Thursday, April 12, 2012

Crime Novelist Scott Turow is born (1949) and The First Movie Palace Opens (1914)

Scott Turow, author of Presumed Innocent (1987), is born in Chicago on this date in 1949.


Turow started writing as a child, inspired by his mother, who wrote articles for local publications outside Chicago. He attended Amherst College, then studied and taught fiction at Stanford before enrolling in Harvard Law School. Based on his experiences at Harvard, he wrote One L: What They Really Teach You at Harvard Law School (1977). He joined the U.S. attorney's office in Chicago after law school, working on a sting operation to convict corrupt lawyers and judges. After eight years on the project, he left to practice criminal defense at a large Chicago law firm. While holding both jobs, he commuted to work on the train, where he wrote his first novel, Presumed Innocent, in a spiral notebook. The book was made into a hit movie in 1990 starring Harrison Ford. Turow continued to work part time as an attorney while turning out more bestsellers, including The Burden of Proof (1990), Pleading Guilty (1993), The Laws of Our Fathers (1996), Personal Injuries (1999), Reversible Errors (2002), Ordinary Heroes (2005), Limitations (2006), and Innocent (2010). Turow is a pioneer in the legal thriller genre, paving the way for other bestselling writers such as John Grisham.

On this day in 1914, the first “Movie Palace” opens to the public in New York City.


The Mark Strand Theatre located at Broadway and 47th Street, in the heart of Manhattan’s Theater District, was the creation of Mitchell L. Mark, who began his motion-picture career as a producer but later became an exhibitor. Before 1914, motion-picture exhibitors had generally showcased their offerings behind modest storefronts, dubbed “nickelodeons” after the original Nickelodeon that opened in Pittsburgh in 1905. By contrast, the Mark Strand Theatre--later known simply as the Strand--was the first of the so-called “dream palaces,” called as such for their impressive size and luxuriously appointed interiors. The Strand seated around 3,000 people and boasted a second-floor viewing balcony and (in an architectural innovation at the time) a two-story rotunda where moviegoers could socialize before and after the presentation and during intermission. 

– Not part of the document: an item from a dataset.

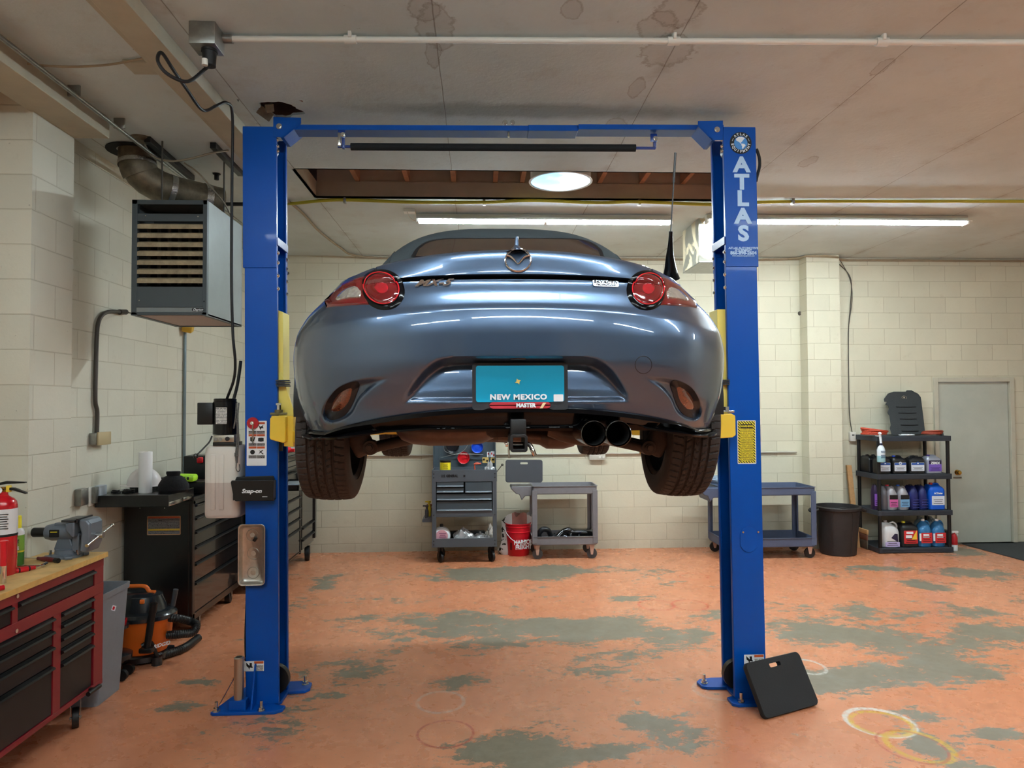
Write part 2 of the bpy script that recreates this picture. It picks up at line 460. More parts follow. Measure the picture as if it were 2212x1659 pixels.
def cquad(x0, x1, y0, y1, z=CZ): box2(bm, (x0, y0, z), (x1, y1, z + 0.016))
cquad(-3.0, RX + .2, BY - .2, 4.30)
hq = PZ(606, 238, CZ); cquad(-3.0, hq.x - .22, 4.30, 4.68); cquad(hq.x + .17, RX + .2, 4.30, 4.68)
# panel round the ragged hole
hc = PZ(606, 238, CZ); hc = V(hc.x, hc.y, 0); HN = 40; hole = []; outer = []
for k in range(HN):
    a = 2 * pi * k / HN
    r = 0.118 + 0.035 * pnoise(Vector((cos(a) * 1.7, sin(a) * 1.7, 2.2))) + 0.018 * pnoise(Vector((cos(a) * 6, sin(a) * 6, 5.2)))
    hole.append((hc.x + r * 1.05 * cos(a), hc.y + r * 0.95 * sin(a)))
    c, s = cos(a), sin(a); t = min((0.17 if c > 0 else 0.22) / max(abs(c), 1e-6), (4.68 - hc.y) / max(abs(s), 1e-6) if s > 0 else (hc.y - 4.30) / max(abs(s), 1e-6))
    outer.append((hc.x + c * t, hc.y + s * t))
hb = [bm.verts.new((x, y, CZ)) for x, y in hole]; ob = [bm.verts.new((x, y, CZ)) for x, y in outer]; ht = [bm.verts.new((x, y, CZ + .016)) for x, y in hole]
for k in range(HN):
    k2 = (k + 1) % HN
    bm.faces.new((hb[k], hb[k2], ob[k2], ob[k])); bm.faces.new((hb[k], ht[k], ht[k2], hb[k2]))
for cx_, cy_ in ((-1.27, 4.30), (-0.88, 4.30), (-0.88, 4.68), (-1.27, 4.68)):   # corner fillers
    cands = sorted(range(HN), key=lambda k: (outer[k][0] - cx_) ** 2 + (outer[k][1] - cy_) ** 2)[:1]
cquad(-3.0, RX + .2, 4.68, OY0)
cquad(-3.0, OX0, OY0, OY1); cquad(OX1, RX + .2, OY0, OY1)
cquad(-3.0, RX + .2, OY1, WY + .2)
struct('ceiling', bm, M_ceil, smooth=False)
M_wood = mat('old_joist_wood', rgb(168, 120, 88), 0.75, noise=0.2, nscale=9)
M_deck = mat('brown_roof_deck', rgb(150, 96, 74), 0.8, noise=0.25, nscale=5)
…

On the night before it debuted to the public, the Mark Strand Theatre held its opening-night gala, which the next day’s newspapers called “a sensation” (according to a 1938 retrospective on the Strand published in the New York Times) In addition to the feature presentation that night--The Spoilers, a drama starring William Farnum--the audience was treated to a performance by the Strand’s concert orchestra; The Neapolitan Incident, which the program called “a collaboration of the motion picture and song”; songs by the Strand Quartet; and a Keystone comedy short. By 1916, the number of movie palaces in the United States had topped 21,000. Instead of a program of short films, these theaters would show a full-length feature presentation in order to charge patrons premium prices. The movie-palace boom (and the corresponding demise of the nickelodeons) marked the beginning of the rise of the studio system.